Ci sono modi e modi per dare un’informazione. Si può descrivere oggettivamente la notizia, citando il fatto senza dire la propria; si può essere palesemente di parte, ed esprimere un opinione a riguardo; oppure, subdolamente, si può scegliere di “giocare” con le parole e far credere di appartenere alla prima categoria, mentre in realtà si appartiene alla seconda.
Prima di tutto, prendiamo una parola a caso, ad esempio “pedofilo”. Ne abbiamo due definizioni, una “vera” presa dal vocabolario e una presa dall’immaginario collettivo.
Pedofilo: colui che pratica la pedofilia, devianza sessuale caratterizzata da attrazione erotica verso i bambini, spesso associata a feticismo e sadismo. De Mauro, dizionario della lingua italiana.
Pedofilo: colui che abusa di un minorenne.
Detto questo, passiamo ai fatti. Un articolo di Repubblica di oggi recita:
Prof pedofilo ritorna ad insegnare
Fioroni: “Tuteliamo gli studenti”
e l’occhiello
Aosta, condannato in primo grado, sospeso 6 mesi, reintegrato in cattedra
Scandalizzato il ministro all’Istruzione: “Reinserirlo in funzioni diverse”.
Da queste poche righe potremmo dire che la giustizia in Italia non funziona, che al governo non si occupano dei problemi del mondo, più una serie di altri luoghi comuni. E purtroppo il 90% delle persone si farà quest’idea della cosa perché
- associa alla parola “pedofilo” la seconda definizione
- non legge l’articolo, reputando il titolo e l’occhiello riassunti sufficienti alla sua comprensione
Scorrendo l’articolo, invece, si scopre la vera condanna del malcapitato. Citando l’articolo:
Il docente fu accusato dalla polizia di Bari di scambiare foto pedopornografiche e di chattare con altri pedofili utilizzando proprio il computer della scuola.

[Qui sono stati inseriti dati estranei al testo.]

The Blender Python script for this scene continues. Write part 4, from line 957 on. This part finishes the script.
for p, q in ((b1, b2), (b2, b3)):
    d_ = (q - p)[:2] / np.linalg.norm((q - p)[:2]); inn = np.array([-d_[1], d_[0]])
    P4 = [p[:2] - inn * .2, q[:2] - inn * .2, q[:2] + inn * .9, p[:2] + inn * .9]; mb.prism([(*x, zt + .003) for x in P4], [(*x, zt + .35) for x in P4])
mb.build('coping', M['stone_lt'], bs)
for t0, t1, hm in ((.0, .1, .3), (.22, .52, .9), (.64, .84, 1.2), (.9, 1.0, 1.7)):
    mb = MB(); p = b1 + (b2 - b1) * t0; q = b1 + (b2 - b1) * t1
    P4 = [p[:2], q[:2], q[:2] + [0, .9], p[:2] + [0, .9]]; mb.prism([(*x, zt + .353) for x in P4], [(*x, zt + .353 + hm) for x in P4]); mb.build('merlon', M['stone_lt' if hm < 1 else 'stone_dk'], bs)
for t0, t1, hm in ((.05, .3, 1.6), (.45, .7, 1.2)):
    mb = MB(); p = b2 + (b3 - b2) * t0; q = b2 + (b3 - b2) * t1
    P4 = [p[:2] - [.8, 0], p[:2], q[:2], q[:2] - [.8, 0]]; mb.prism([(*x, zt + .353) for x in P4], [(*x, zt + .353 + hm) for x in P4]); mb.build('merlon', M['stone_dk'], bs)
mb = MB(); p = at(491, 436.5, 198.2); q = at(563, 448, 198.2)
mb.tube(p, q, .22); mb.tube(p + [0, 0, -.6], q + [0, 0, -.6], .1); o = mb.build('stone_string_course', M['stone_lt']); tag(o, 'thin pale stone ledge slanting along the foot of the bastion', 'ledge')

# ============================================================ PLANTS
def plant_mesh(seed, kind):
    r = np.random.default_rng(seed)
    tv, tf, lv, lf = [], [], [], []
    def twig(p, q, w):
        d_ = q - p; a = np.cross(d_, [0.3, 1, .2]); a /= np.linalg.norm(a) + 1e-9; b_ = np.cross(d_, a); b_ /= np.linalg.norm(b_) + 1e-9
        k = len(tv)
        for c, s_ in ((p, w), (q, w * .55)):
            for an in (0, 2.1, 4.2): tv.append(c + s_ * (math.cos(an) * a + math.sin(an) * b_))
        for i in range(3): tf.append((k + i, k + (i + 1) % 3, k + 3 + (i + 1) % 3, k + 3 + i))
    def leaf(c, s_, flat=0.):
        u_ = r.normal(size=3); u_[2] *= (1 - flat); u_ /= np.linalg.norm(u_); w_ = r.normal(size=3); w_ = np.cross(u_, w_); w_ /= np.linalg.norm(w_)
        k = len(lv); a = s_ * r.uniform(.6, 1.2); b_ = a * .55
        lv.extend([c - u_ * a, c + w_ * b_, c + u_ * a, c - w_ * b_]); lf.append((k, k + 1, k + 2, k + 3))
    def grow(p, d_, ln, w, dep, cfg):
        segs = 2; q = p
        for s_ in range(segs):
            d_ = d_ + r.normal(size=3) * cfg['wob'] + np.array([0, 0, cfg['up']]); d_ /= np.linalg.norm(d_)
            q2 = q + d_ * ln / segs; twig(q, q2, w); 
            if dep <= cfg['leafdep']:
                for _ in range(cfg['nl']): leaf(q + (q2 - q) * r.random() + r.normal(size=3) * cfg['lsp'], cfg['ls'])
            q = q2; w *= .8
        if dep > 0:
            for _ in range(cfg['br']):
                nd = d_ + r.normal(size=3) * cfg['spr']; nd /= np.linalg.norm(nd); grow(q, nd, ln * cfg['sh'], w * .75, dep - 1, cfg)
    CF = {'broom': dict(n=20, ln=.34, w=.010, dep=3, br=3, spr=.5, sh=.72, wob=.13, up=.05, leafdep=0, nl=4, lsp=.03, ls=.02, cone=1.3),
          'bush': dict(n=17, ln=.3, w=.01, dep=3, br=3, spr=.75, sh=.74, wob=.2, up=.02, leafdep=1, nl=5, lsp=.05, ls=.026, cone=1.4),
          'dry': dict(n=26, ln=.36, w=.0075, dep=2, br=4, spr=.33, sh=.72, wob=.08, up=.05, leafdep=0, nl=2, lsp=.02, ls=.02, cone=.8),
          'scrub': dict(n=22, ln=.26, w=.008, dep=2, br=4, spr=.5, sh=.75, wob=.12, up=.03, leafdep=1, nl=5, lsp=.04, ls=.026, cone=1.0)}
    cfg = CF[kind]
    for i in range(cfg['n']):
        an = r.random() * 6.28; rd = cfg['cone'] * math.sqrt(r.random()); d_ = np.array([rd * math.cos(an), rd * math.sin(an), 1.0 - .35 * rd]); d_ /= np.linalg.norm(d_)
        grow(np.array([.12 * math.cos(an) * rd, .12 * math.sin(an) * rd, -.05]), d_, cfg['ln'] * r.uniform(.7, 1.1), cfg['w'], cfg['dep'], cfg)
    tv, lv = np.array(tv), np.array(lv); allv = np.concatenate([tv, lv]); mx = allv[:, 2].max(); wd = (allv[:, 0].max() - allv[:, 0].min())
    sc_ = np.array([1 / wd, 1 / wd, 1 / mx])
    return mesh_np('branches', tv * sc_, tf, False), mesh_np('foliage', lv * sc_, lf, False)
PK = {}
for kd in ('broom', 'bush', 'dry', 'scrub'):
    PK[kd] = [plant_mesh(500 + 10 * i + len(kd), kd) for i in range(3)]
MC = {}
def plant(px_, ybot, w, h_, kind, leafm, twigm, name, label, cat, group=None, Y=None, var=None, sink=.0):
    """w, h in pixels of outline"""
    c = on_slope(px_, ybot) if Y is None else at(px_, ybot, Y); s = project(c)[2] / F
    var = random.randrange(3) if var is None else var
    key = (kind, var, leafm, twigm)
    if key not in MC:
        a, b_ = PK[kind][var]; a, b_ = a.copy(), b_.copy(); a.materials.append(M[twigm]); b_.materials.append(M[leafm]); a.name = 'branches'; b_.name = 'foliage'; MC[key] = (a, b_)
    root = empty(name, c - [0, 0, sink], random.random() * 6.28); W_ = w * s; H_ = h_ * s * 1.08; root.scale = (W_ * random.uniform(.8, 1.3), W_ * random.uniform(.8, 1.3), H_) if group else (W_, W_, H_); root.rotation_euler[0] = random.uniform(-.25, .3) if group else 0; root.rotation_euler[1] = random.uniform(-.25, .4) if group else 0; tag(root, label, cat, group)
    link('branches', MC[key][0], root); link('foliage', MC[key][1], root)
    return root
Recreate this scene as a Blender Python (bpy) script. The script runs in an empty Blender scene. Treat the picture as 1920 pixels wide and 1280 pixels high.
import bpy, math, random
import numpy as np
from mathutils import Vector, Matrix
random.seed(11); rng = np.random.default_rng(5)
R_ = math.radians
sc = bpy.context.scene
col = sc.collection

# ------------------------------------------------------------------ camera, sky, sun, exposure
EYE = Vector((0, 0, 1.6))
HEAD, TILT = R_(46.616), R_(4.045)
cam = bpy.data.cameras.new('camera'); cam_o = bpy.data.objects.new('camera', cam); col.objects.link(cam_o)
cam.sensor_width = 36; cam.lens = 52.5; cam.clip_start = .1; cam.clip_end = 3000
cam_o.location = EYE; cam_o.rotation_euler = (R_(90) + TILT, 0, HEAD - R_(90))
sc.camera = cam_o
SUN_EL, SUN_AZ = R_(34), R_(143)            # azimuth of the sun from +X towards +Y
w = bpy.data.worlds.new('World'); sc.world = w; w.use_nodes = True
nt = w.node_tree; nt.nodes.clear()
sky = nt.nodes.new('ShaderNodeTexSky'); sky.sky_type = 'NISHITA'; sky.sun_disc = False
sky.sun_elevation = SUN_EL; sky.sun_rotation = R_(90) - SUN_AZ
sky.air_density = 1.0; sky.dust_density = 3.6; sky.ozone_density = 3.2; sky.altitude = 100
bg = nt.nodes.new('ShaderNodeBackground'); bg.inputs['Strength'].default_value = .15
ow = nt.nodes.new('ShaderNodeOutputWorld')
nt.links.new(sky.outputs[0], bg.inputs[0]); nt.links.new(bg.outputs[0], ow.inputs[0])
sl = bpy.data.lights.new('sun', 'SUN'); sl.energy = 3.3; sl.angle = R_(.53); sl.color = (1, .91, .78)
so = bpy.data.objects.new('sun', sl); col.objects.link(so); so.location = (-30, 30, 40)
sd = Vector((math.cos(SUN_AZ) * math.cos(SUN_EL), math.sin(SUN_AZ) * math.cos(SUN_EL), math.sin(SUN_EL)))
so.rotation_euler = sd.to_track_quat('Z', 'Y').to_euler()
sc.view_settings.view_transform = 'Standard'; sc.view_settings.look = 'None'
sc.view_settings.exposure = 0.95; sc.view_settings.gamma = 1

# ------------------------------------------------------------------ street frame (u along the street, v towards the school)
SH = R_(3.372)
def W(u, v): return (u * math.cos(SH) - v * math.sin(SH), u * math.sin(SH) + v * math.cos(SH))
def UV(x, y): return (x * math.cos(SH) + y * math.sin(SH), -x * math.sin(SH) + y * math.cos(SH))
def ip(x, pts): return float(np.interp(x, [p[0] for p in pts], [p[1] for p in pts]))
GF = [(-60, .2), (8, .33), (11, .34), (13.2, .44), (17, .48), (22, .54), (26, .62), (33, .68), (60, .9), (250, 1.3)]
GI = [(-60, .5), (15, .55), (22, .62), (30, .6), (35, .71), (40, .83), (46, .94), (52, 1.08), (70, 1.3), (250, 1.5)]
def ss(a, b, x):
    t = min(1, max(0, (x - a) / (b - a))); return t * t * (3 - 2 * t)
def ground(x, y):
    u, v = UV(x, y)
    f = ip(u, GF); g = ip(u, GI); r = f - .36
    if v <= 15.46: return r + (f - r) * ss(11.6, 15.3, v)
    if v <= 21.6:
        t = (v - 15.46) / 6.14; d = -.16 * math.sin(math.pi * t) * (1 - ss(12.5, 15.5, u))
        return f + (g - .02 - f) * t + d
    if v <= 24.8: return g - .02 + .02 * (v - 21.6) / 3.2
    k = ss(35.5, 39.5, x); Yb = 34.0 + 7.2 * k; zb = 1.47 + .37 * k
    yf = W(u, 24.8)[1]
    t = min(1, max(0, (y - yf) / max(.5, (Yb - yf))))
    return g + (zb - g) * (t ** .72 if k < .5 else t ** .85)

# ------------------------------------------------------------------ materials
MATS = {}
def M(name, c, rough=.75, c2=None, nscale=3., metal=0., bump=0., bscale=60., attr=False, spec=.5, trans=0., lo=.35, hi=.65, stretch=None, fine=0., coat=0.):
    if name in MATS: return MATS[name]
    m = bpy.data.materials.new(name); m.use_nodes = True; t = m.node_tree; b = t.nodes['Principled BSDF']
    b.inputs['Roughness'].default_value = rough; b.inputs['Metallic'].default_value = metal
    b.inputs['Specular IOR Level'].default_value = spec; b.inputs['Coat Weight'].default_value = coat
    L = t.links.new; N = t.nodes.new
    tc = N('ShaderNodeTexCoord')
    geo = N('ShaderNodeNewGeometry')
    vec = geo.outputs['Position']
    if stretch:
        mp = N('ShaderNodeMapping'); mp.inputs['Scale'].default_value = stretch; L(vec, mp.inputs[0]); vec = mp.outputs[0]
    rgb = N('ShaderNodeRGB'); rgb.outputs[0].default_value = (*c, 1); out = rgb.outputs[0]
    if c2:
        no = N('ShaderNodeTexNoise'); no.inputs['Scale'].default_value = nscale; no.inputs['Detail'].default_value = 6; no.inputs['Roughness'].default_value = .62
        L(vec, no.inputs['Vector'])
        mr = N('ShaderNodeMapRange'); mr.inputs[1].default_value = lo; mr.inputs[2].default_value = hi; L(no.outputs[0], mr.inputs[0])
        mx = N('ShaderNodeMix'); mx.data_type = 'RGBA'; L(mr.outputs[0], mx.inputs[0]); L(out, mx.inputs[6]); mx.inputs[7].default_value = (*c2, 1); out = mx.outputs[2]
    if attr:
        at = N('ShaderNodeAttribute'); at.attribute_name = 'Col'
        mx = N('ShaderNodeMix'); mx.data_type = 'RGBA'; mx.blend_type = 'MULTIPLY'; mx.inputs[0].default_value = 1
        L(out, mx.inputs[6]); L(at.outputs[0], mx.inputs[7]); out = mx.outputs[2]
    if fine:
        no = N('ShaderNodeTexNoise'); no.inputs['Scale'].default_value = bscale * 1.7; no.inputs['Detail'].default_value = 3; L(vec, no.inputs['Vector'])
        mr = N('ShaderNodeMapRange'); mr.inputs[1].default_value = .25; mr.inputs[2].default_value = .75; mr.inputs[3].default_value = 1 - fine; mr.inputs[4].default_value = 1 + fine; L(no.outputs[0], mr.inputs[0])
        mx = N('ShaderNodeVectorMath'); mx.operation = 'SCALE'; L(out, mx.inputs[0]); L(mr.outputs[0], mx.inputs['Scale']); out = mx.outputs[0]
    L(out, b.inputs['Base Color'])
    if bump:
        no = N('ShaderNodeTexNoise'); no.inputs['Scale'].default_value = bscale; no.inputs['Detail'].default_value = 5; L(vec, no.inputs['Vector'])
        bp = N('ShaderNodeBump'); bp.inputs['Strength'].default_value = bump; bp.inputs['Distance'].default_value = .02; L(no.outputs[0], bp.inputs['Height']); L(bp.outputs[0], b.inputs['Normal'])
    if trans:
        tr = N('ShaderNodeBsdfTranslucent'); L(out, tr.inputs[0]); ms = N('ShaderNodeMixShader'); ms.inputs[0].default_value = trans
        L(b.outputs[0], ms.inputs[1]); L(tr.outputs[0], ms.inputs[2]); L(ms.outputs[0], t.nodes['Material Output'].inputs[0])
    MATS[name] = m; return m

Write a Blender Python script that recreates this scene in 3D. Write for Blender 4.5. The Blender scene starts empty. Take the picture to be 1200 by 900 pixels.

In pratica il poveretto si era fatto qualche pippa davanti a delle foto di bambini nudi. Comportamento da condannare, senza dubbio, ma lungi dal trasformarlo in un “mostro” quale il titolo voleva far passare. Potrei anche azzardare qualcosa in più, un giudizio personale: secondo me non avrebbe mai toccato né fatto male a un bambino.
Al di là del fatto in sé, l’episodio, che forse ha causato questa riflessione solamente al sottoscritto, può comunque far riflettere sulla situazione dei giornali in Italia: ormai sono un mezzo di “distrazione” dai veri problemi, fatto dovuto anche in buona parte ai finanziamenti pubblici che ricevono: se la politica paga, cerchiamo di parlarne il meno possibile, in particolare se è necessario parlarne male.
Ve l’immaginate di aprire un quotidiano e vedere, una fianco all’altra, due pagine così composte: in una la pubblicità di una società petrolifera, nell’altra un’inchiesta su quanto la suddetta società petrolifera inquina?
V2-day, 25 aprile, per un’informazione libera.